▸ **Aim of the exercise**: Reproduce the material that follows, please, but only from its first line to the line containing "obj('wall', b, M['cream'], cr)", inclusive.

═══ Dataset content

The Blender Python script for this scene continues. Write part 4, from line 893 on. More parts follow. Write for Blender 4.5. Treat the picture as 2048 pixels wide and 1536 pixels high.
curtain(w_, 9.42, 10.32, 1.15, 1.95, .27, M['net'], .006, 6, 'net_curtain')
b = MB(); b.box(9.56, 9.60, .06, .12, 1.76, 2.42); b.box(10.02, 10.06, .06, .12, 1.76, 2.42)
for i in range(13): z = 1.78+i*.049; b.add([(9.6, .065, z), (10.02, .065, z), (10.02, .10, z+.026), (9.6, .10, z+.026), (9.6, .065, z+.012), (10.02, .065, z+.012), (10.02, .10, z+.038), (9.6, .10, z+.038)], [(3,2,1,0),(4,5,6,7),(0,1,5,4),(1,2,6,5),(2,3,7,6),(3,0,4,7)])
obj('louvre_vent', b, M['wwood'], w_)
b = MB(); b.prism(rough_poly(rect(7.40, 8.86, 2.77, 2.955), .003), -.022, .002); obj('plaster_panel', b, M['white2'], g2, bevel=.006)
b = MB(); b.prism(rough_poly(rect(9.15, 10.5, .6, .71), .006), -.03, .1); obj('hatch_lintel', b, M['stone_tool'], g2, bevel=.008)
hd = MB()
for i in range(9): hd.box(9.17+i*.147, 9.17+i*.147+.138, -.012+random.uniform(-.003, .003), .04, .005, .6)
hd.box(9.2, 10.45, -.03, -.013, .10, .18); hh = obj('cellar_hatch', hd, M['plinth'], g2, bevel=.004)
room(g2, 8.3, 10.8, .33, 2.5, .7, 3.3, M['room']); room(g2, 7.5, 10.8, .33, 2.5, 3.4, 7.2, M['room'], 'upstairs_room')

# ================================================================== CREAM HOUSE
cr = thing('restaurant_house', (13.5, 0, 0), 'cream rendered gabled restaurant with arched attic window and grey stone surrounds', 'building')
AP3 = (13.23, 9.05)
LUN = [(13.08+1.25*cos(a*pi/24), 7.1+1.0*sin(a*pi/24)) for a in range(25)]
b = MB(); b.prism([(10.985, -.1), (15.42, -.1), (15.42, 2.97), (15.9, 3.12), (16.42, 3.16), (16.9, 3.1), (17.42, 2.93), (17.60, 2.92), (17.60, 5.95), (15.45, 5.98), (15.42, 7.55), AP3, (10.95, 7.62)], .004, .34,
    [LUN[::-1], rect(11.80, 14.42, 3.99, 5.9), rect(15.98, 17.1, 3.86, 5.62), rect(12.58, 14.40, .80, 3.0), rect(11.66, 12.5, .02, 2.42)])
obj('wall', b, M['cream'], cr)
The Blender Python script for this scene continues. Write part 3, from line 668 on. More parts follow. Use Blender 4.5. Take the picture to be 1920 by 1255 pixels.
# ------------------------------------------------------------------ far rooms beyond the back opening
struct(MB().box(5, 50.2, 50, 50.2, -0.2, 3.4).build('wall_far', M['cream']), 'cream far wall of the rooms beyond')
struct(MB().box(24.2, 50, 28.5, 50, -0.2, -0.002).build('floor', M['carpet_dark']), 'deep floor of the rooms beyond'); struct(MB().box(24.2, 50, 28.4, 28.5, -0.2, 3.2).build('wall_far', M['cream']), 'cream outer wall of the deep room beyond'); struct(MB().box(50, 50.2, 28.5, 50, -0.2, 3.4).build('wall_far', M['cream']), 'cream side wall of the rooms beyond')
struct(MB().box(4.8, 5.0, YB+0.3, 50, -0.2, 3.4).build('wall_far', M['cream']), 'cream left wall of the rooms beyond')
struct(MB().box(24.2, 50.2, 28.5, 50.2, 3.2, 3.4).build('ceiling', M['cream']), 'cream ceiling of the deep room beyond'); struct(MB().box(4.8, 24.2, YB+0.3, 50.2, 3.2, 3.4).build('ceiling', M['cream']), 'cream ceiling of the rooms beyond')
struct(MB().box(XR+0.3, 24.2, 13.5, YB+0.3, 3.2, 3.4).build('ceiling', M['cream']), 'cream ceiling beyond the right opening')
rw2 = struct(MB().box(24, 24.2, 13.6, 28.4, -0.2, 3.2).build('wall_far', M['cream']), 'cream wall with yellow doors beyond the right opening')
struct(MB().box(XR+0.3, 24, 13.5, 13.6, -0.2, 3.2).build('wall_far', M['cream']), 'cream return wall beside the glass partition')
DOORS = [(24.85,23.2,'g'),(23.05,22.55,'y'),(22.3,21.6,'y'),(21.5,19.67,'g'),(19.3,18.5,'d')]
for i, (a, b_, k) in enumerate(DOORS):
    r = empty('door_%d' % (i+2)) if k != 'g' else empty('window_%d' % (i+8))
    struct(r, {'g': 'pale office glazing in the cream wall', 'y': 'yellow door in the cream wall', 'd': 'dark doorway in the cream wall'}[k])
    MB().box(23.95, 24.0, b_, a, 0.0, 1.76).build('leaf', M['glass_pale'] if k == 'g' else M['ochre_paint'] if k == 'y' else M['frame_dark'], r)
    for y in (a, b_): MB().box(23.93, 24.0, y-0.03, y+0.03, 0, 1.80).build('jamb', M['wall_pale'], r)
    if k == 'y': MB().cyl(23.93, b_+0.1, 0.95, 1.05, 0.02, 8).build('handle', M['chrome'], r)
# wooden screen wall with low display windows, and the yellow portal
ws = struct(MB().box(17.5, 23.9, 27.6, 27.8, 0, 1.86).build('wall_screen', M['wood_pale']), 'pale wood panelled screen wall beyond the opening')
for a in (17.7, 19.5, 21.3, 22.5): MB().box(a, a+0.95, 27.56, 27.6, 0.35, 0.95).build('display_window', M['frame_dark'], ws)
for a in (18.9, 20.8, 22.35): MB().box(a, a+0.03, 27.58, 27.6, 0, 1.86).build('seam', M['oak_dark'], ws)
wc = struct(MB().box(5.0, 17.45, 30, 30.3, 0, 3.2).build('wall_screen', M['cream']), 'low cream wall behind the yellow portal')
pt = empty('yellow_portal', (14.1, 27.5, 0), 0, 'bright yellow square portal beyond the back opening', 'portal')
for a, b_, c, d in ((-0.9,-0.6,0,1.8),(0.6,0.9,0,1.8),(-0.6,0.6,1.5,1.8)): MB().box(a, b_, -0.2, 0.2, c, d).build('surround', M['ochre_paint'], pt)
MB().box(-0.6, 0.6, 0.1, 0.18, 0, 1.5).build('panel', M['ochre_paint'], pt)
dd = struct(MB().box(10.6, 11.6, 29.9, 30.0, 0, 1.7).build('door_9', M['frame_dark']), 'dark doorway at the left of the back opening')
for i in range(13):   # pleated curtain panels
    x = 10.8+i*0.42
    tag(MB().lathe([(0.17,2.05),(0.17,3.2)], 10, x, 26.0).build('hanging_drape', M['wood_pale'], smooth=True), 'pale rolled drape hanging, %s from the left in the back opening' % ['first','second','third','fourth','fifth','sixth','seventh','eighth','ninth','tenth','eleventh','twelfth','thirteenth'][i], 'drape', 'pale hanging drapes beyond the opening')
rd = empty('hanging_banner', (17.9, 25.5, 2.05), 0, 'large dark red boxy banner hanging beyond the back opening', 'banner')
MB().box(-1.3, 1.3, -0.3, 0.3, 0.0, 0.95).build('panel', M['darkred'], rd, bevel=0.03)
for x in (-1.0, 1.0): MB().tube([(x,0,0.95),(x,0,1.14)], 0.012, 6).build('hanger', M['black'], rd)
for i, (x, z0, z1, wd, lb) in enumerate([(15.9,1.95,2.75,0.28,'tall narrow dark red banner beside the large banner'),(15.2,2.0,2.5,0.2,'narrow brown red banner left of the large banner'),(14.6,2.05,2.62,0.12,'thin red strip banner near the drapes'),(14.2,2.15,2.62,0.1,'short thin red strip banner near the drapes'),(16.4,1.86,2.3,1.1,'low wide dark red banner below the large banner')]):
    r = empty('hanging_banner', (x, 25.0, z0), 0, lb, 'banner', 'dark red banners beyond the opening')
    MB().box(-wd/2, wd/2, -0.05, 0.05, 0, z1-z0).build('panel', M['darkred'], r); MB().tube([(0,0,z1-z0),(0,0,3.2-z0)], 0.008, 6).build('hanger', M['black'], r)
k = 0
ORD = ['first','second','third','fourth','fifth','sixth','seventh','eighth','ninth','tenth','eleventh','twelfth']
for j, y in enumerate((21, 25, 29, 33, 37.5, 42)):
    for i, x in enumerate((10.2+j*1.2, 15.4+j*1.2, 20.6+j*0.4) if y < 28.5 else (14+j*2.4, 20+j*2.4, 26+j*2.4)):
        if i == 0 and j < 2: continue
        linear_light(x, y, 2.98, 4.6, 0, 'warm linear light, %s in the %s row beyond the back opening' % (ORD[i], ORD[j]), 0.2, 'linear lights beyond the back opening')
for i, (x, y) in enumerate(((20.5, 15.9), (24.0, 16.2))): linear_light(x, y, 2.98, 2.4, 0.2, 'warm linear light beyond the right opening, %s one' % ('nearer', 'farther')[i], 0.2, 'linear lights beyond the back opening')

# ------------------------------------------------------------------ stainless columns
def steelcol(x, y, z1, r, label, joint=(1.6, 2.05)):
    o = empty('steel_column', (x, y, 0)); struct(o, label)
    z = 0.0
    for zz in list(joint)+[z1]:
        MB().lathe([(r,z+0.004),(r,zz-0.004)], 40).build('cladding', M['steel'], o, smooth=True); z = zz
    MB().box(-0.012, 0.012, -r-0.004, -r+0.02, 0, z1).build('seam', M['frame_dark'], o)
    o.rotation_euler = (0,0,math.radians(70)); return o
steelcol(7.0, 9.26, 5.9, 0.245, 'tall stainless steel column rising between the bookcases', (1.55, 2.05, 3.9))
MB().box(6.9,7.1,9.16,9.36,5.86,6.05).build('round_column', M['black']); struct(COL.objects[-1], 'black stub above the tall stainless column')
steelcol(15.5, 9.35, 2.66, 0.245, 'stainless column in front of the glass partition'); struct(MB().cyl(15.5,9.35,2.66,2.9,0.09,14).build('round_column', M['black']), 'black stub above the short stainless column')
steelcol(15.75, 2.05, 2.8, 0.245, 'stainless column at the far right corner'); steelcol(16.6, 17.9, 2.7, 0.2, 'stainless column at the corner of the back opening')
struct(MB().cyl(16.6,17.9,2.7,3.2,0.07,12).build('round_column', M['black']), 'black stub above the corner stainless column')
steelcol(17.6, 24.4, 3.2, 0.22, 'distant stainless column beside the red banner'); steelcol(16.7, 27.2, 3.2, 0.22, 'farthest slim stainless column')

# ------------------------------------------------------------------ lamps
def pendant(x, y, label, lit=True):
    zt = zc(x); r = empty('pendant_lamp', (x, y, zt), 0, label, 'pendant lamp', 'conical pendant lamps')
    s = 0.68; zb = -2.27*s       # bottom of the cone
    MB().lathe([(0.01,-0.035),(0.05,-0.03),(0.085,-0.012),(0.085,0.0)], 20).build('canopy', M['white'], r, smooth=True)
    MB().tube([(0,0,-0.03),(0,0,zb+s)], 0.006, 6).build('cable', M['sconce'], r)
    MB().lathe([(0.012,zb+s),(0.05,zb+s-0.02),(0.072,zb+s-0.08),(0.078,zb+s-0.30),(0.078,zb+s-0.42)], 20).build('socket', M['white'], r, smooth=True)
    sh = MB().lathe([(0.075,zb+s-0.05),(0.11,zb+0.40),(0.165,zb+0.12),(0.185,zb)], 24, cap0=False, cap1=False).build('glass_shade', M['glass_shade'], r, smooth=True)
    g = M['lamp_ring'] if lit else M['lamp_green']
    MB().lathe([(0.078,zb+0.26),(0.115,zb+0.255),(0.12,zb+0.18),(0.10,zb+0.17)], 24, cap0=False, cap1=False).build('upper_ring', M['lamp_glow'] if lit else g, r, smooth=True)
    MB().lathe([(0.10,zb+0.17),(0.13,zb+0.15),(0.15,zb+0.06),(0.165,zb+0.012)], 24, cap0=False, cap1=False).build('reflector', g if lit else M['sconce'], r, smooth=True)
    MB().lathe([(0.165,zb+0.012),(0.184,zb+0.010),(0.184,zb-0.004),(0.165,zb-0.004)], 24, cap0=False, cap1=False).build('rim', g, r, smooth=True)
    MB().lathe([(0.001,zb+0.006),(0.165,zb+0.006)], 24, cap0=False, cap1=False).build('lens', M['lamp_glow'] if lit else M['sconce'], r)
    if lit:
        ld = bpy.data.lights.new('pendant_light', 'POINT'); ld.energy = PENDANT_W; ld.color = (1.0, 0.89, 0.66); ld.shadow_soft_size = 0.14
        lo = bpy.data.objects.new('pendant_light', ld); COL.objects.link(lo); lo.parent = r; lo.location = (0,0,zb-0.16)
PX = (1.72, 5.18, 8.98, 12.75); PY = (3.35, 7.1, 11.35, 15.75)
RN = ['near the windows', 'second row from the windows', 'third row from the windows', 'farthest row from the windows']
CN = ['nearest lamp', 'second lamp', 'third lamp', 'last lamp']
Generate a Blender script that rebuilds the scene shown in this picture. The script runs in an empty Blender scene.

══════

▸ **Answer to this exercise**:
The Blender Python script for this scene continues. Write part 4, from line 893 on. More parts follow. Write for Blender 4.5. Treat the picture as 2048 pixels wide and 1536 pixels high.
curtain(w_, 9.42, 10.32, 1.15, 1.95, .27, M['net'], .006, 6, 'net_curtain')
b = MB(); b.box(9.56, 9.60, .06, .12, 1.76, 2.42); b.box(10.02, 10.06, .06, .12, 1.76, 2.42)
for i in range(13): z = 1.78+i*.049; b.add([(9.6, .065, z), (10.02, .065, z), (10.02, .10, z+.026), (9.6, .10, z+.026), (9.6, .065, z+.012), (10.02, .065, z+.012), (10.02, .10, z+.038), (9.6, .10, z+.038)], [(3,2,1,0),(4,5,6,7),(0,1,5,4),(1,2,6,5),(2,3,7,6),(3,0,4,7)])
obj('louvre_vent', b, M['wwood'], w_)
b = MB(); b.prism(rough_poly(rect(7.40, 8.86, 2.77, 2.955), .003), -.022, .002); obj('plaster_panel', b, M['white2'], g2, bevel=.006)
b = MB(); b.prism(rough_poly(rect(9.15, 10.5, .6, .71), .006), -.03, .1); obj('hatch_lintel', b, M['stone_tool'], g2, bevel=.008)
hd = MB()
for i in range(9): hd.box(9.17+i*.147, 9.17+i*.147+.138, -.012+random.uniform(-.003, .003), .04, .005, .6)
hd.box(9.2, 10.45, -.03, -.013, .10, .18); hh = obj('cellar_hatch', hd, M['plinth'], g2, bevel=.004)
room(g2, 8.3, 10.8, .33, 2.5, .7, 3.3, M['room']); room(g2, 7.5, 10.8, .33, 2.5, 3.4, 7.2, M['room'], 'upstairs_room')

# ================================================================== CREAM HOUSE
cr = thing('restaurant_house', (13.5, 0, 0), 'cream rendered gabled restaurant with arched attic window and grey stone surrounds', 'building')
AP3 = (13.23, 9.05)
LUN = [(13.08+1.25*cos(a*pi/24), 7.1+1.0*sin(a*pi/24)) for a in range(25)]
b = MB(); b.prism([(10.985, -.1), (15.42, -.1), (15.42, 2.97), (15.9, 3.12), (16.42, 3.16), (16.9, 3.1), (17.42, 2.93), (17.60, 2.92), (17.60, 5.95), (15.45, 5.98), (15.42, 7.55), AP3, (10.95, 7.62)], .004, .34,
    [LUN[::-1], rect(11.80, 14.42, 3.99, 5.9), rect(15.98, 17.1, 3.86, 5.62), rect(12.58, 14.40, .80, 3.0), rect(11.66, 12.5, .02, 2.42)])
obj('wall', b, M['cream'], cr)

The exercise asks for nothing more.